### Requirement:
Extract all data as written.

══════

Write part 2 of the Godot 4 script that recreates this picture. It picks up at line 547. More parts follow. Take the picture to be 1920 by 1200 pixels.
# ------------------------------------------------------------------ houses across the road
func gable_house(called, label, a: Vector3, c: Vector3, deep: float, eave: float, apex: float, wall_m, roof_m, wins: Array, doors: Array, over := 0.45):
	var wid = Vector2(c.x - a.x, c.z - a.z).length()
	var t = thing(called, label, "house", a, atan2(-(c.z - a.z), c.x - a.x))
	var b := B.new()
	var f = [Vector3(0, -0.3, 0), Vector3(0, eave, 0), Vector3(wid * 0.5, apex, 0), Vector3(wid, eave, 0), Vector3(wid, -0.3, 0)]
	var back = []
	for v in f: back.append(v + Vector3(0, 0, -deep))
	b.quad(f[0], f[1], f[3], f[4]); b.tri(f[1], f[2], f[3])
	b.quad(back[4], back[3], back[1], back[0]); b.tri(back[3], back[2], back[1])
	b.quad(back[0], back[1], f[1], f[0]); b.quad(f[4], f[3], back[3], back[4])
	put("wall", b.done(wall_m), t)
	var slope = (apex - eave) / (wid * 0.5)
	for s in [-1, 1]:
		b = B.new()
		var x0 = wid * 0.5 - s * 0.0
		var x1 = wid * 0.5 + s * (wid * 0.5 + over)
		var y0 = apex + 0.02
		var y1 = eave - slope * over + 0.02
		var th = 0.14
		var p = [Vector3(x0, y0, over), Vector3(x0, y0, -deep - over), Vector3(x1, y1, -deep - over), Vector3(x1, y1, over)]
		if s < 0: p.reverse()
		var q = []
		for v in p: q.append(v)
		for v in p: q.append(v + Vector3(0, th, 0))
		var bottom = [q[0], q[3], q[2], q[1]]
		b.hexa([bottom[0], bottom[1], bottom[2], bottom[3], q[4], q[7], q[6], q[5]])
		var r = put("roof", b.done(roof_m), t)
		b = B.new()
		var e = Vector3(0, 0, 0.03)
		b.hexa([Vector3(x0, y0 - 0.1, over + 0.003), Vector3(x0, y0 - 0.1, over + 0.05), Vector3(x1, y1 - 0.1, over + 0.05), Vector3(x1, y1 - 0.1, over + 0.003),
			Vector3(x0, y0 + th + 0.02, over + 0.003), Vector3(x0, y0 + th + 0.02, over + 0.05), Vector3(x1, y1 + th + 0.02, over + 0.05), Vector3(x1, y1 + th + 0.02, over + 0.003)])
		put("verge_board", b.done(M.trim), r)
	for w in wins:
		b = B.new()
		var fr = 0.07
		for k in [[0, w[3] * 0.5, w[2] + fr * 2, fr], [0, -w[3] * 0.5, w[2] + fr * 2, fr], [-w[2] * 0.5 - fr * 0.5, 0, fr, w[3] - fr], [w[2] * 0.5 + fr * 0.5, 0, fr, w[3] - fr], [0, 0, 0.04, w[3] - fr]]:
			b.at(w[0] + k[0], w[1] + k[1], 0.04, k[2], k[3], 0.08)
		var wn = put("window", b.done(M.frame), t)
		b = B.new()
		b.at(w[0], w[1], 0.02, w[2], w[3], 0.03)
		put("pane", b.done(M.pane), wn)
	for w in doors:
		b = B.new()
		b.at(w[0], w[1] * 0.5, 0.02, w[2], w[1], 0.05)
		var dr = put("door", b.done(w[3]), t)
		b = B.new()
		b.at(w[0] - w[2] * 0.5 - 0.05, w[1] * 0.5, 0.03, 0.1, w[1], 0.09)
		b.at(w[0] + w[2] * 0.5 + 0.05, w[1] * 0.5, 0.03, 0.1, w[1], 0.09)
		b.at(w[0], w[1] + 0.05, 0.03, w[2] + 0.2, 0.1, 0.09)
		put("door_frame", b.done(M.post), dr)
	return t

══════

### Response:
Write part 2 of the Godot 4 script that recreates this picture. It picks up at line 547. More parts follow. Take the picture to be 1920 by 1200 pixels.
# ------------------------------------------------------------------ houses across the road
func gable_house(called, label, a: Vector3, c: Vector3, deep: float, eave: float, apex: float, wall_m, roof_m, wins: Array, doors: Array, over := 0.45):
	var wid = Vector2(c.x - a.x, c.z - a.z).length()
	var t = thing(called, label, "house", a, atan2(-(c.z - a.z), c.x - a.x))
	var b := B.new()
	var f = [Vector3(0, -0.3, 0), Vector3(0, eave, 0), Vector3(wid * 0.5, apex, 0), Vector3(wid, eave, 0), Vector3(wid, -0.3, 0)]
	var back = []
	for v in f: back.append(v + Vector3(0, 0, -deep))
	b.quad(f[0], f[1], f[3], f[4]); b.tri(f[1], f[2], f[3])
	b.quad(back[4], back[3], back[1], back[0]); b.tri(back[3], back[2], back[1])
	b.quad(back[0], back[1], f[1], f[0]); b.quad(f[4], f[3], back[3], back[4])
	put("wall", b.done(wall_m), t)
	var slope = (apex - eave) / (wid * 0.5)
	for s in [-1, 1]:
		b = B.new()
		var x0 = wid * 0.5 - s * 0.0
		var x1 = wid * 0.5 + s * (wid * 0.5 + over)
		var y0 = apex + 0.02
		var y1 = eave - slope * over + 0.02
		var th = 0.14
		var p = [Vector3(x0, y0, over), Vector3(x0, y0, -deep - over), Vector3(x1, y1, -deep - over), Vector3(x1, y1, over)]
		if s < 0: p.reverse()
		var q = []
		for v in p: q.append(v)
		for v in p: q.append(v + Vector3(0, th, 0))
		var bottom = [q[0], q[3], q[2], q[1]]
		b.hexa([bottom[0], bottom[1], bottom[2], bottom[3], q[4], q[7], q[6], q[5]])
		var r = put("roof", b.done(roof_m), t)
		b = B.new()
		var e = Vector3(0, 0, 0.03)
		b.hexa([Vector3(x0, y0 - 0.1, over + 0.003), Vector3(x0, y0 - 0.1, over + 0.05), Vector3(x1, y1 - 0.1, over + 0.05), Vector3(x1, y1 - 0.1, over + 0.003),
			Vector3(x0, y0 + th + 0.02, over + 0.003), Vector3(x0, y0 + th + 0.02, over + 0.05), Vector3(x1, y1 + th + 0.02, over + 0.05), Vector3(x1, y1 + th + 0.02, over + 0.003)])
		put("verge_board", b.done(M.trim), r)
	for w in wins:
		b = B.new()
		var fr = 0.07
		for k in [[0, w[3] * 0.5, w[2] + fr * 2, fr], [0, -w[3] * 0.5, w[2] + fr * 2, fr], [-w[2] * 0.5 - fr * 0.5, 0, fr, w[3] - fr], [w[2] * 0.5 + fr * 0.5, 0, fr, w[3] - fr], [0, 0, 0.04, w[3] - fr]]:
			b.at(w[0] + k[0], w[1] + k[1], 0.04, k[2], k[3], 0.08)
		var wn = put("window", b.done(M.frame), t)
		b = B.new()
		b.at(w[0], w[1], 0.02, w[2], w[3], 0.03)
		put("pane", b.done(M.pane), wn)
	for w in doors:
		b = B.new()
		b.at(w[0], w[1] * 0.5, 0.02, w[2], w[1], 0.05)
		var dr = put("door", b.done(w[3]), t)
		b = B.new()
		b.at(w[0] - w[2] * 0.5 - 0.05, w[1] * 0.5, 0.03, 0.1, w[1], 0.09)
		b.at(w[0] + w[2] * 0.5 + 0.05, w[1] * 0.5, 0.03, 0.1, w[1], 0.09)
		b.at(w[0], w[1] + 0.05, 0.03, w[2] + 0.2, 0.1, 0.09)
		put("door_frame", b.done(M.post), dr)
	return t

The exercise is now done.